SOURCE RECORDS -
________________________________________

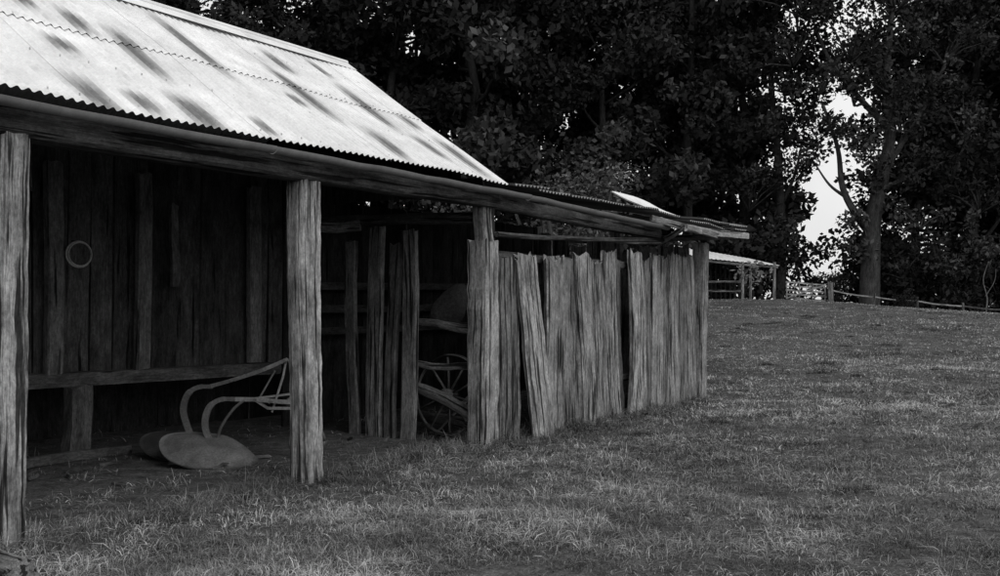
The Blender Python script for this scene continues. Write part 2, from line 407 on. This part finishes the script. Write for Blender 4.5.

________________________________________

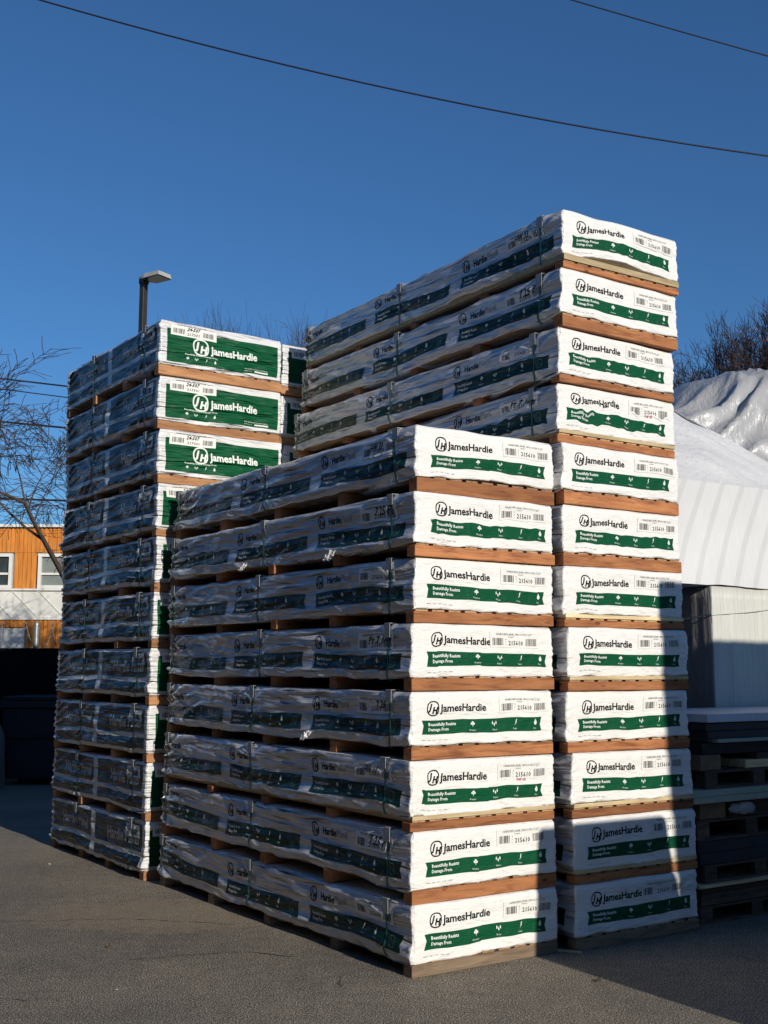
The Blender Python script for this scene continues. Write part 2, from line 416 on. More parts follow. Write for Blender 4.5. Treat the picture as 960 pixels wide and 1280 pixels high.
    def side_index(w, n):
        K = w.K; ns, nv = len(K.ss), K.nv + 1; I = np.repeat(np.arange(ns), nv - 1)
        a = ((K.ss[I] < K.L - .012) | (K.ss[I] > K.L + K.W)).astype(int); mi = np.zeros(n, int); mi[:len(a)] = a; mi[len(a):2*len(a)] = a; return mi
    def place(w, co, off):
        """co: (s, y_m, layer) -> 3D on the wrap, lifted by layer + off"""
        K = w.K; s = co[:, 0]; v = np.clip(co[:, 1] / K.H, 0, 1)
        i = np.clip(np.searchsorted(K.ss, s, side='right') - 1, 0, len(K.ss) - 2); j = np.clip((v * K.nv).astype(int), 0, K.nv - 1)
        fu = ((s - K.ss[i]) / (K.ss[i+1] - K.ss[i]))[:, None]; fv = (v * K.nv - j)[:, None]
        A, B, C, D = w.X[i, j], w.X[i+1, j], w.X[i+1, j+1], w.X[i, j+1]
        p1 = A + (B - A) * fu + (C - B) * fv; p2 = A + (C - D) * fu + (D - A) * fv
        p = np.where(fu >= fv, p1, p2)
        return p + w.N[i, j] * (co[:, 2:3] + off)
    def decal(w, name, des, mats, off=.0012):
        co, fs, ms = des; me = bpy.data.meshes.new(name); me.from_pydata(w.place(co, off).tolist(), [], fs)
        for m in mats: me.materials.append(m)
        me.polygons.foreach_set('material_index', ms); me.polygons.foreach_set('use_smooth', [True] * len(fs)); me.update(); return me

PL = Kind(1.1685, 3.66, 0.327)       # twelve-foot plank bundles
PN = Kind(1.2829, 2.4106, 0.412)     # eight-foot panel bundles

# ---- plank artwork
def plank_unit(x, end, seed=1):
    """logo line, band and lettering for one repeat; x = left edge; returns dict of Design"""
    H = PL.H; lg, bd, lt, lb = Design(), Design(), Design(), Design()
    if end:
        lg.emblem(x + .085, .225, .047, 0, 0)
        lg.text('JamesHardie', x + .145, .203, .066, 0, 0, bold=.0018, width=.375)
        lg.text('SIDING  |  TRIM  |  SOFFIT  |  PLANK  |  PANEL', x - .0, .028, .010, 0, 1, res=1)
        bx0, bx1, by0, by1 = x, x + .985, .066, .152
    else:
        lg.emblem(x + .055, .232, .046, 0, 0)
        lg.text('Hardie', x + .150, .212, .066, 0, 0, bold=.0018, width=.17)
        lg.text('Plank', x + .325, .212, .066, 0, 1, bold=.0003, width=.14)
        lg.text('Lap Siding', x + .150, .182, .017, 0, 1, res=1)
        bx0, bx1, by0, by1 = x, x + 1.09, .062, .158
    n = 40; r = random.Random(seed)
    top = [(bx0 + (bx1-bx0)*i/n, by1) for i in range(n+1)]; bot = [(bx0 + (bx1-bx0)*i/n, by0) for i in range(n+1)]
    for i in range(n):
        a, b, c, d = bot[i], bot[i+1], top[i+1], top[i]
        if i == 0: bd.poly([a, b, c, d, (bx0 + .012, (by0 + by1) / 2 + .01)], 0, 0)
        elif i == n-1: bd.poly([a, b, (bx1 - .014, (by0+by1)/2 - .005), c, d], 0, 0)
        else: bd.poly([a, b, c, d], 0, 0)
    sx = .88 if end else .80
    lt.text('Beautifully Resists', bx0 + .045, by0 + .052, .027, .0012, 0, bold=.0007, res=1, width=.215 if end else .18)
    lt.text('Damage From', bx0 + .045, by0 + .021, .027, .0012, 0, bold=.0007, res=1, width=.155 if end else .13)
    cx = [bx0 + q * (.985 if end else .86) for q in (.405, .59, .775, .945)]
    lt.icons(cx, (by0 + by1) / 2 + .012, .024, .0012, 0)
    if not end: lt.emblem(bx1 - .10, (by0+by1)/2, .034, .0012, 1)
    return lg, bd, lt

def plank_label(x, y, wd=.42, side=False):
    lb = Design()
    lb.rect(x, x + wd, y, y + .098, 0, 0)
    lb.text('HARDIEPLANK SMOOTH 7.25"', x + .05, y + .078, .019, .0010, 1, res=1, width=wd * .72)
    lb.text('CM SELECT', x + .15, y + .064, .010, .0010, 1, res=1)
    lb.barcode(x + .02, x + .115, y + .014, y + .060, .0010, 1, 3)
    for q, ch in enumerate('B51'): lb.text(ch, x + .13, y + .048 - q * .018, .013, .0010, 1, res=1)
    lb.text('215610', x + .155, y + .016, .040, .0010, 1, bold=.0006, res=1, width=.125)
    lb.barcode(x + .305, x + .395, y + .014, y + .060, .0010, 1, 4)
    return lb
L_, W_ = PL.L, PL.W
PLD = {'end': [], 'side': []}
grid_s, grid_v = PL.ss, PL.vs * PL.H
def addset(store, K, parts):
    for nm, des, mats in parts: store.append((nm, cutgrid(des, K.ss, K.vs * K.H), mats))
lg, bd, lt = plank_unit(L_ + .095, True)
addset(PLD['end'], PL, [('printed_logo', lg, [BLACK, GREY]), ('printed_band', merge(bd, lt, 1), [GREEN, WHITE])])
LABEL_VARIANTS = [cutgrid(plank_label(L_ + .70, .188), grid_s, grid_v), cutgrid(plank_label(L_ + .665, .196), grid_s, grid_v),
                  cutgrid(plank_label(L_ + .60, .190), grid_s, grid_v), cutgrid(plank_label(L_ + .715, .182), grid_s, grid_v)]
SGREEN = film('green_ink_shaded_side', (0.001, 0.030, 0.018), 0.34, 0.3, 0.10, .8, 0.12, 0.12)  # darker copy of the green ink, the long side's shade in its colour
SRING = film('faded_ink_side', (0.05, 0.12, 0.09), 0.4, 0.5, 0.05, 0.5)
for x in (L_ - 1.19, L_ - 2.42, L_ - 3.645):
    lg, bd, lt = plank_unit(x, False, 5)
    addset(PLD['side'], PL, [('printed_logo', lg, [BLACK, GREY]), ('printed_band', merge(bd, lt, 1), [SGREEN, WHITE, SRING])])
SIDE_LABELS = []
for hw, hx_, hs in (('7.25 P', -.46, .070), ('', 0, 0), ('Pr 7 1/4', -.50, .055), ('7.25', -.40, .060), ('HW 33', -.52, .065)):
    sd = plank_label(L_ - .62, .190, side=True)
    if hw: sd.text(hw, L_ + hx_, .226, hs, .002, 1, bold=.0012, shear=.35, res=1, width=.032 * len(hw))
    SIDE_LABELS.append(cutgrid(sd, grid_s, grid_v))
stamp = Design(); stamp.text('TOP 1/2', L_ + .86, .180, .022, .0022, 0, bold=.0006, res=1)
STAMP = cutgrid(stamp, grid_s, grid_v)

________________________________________

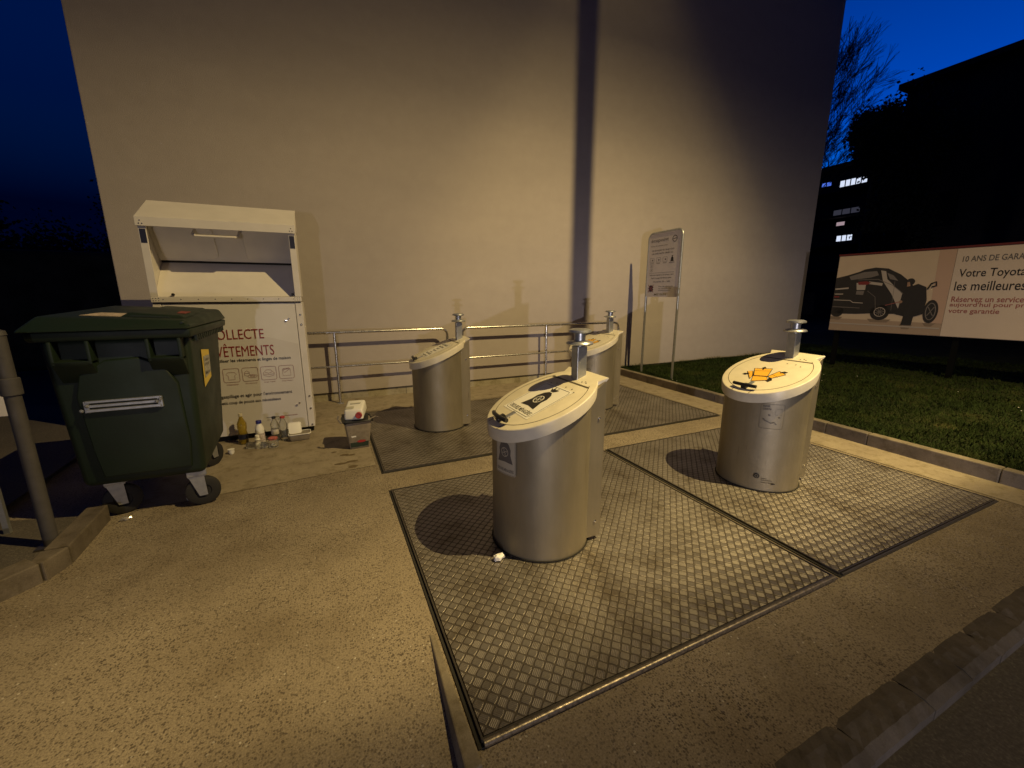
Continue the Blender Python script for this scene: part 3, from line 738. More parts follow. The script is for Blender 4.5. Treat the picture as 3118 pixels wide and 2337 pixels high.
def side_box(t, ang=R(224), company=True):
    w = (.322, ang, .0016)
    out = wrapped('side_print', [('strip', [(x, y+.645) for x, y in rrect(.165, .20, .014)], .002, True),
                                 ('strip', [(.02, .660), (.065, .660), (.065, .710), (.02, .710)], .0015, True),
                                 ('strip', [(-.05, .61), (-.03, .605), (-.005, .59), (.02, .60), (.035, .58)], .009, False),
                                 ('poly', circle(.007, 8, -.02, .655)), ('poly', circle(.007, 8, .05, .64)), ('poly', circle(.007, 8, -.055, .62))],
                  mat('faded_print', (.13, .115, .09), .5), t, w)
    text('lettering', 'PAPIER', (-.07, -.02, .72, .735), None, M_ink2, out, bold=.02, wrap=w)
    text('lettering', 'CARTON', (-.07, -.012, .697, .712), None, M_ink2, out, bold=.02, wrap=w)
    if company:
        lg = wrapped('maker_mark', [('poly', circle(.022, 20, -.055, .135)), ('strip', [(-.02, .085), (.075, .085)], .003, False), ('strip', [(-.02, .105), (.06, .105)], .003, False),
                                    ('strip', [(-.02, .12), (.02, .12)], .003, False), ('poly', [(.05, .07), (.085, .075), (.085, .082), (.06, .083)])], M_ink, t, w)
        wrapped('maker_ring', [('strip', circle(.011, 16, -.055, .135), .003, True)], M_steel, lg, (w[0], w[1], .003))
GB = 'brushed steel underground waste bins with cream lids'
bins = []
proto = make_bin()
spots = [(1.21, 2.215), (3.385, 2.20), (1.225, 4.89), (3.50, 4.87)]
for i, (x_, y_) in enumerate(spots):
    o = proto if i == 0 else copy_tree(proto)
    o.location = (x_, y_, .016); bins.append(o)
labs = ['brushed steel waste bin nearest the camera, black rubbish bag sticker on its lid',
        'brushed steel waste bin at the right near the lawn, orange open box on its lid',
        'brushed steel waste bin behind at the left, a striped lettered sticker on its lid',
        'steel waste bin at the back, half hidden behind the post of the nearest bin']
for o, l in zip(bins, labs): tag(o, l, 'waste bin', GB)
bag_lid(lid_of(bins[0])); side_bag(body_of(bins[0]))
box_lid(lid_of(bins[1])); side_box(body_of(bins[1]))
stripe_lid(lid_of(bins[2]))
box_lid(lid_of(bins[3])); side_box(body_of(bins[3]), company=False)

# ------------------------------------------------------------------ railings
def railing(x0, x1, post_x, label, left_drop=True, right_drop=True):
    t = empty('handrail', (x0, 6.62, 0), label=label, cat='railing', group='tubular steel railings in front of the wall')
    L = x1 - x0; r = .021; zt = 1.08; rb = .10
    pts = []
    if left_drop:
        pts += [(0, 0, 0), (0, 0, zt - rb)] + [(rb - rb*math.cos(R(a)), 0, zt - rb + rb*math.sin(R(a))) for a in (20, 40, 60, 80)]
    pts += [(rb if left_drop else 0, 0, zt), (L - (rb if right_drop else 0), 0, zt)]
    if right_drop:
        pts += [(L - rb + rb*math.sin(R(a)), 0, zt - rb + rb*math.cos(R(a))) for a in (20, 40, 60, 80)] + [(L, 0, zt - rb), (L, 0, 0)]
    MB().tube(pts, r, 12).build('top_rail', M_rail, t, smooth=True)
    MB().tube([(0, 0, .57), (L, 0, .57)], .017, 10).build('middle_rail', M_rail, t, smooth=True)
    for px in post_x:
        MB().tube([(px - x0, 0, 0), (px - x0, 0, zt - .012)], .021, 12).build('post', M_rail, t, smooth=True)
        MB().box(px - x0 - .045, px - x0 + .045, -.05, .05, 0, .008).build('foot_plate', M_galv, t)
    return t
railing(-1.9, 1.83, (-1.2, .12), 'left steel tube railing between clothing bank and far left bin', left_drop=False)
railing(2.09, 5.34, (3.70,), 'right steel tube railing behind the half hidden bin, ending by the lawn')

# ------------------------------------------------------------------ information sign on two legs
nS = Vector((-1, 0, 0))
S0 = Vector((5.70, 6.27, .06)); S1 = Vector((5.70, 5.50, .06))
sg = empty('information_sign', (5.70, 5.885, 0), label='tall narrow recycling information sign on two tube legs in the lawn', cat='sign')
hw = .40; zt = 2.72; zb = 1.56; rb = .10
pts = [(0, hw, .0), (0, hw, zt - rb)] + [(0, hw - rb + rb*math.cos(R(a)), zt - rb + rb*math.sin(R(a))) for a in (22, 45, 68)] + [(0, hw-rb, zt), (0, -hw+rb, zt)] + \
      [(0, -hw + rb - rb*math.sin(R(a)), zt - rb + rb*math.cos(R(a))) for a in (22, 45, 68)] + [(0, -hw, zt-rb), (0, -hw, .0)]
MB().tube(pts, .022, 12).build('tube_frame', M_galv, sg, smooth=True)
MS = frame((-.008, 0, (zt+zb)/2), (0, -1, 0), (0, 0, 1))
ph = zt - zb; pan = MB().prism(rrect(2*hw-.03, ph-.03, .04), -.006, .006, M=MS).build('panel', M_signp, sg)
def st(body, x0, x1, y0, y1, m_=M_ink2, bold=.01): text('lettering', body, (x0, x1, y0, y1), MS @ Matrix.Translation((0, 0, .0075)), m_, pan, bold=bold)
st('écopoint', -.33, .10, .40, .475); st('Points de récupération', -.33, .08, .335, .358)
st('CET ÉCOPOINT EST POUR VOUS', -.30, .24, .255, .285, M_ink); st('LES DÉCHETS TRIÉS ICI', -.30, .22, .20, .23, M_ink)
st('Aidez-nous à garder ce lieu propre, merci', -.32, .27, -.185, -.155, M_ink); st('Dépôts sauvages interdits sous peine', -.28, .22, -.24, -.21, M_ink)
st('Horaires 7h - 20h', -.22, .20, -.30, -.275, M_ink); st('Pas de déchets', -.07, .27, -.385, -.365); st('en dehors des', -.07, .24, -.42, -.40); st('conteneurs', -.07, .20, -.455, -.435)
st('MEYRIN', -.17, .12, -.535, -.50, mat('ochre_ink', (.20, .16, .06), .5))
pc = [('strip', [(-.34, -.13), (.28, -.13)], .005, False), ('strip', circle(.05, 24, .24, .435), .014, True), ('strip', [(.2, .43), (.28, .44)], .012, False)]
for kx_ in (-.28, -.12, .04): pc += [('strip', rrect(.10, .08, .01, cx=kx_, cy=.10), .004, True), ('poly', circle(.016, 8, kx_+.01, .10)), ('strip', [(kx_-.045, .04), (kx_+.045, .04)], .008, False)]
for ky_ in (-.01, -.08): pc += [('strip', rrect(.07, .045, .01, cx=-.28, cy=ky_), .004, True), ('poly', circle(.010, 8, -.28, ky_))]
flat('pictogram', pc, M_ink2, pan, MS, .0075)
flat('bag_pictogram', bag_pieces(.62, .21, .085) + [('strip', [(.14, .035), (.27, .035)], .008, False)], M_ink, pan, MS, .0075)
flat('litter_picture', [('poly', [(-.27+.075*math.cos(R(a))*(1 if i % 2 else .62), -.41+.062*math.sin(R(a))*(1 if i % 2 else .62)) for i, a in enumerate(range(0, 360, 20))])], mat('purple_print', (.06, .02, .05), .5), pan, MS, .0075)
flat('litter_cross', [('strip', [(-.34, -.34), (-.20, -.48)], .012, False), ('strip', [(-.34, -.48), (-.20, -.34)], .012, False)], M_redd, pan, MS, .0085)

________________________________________

Extract every line above containing the word "addset".

def addset(store, K, parts):
addset(PLD['end'], PL, [('printed_logo', lg, [BLACK, GREY]), ('printed_band', merge(bd, lt, 1), [GREEN, WHITE])])
    addset(PLD['side'], PL, [('printed_logo', lg, [BLACK, GREY]), ('printed_band', merge(bd, lt, 1), [SGREEN, WHITE, SRING])])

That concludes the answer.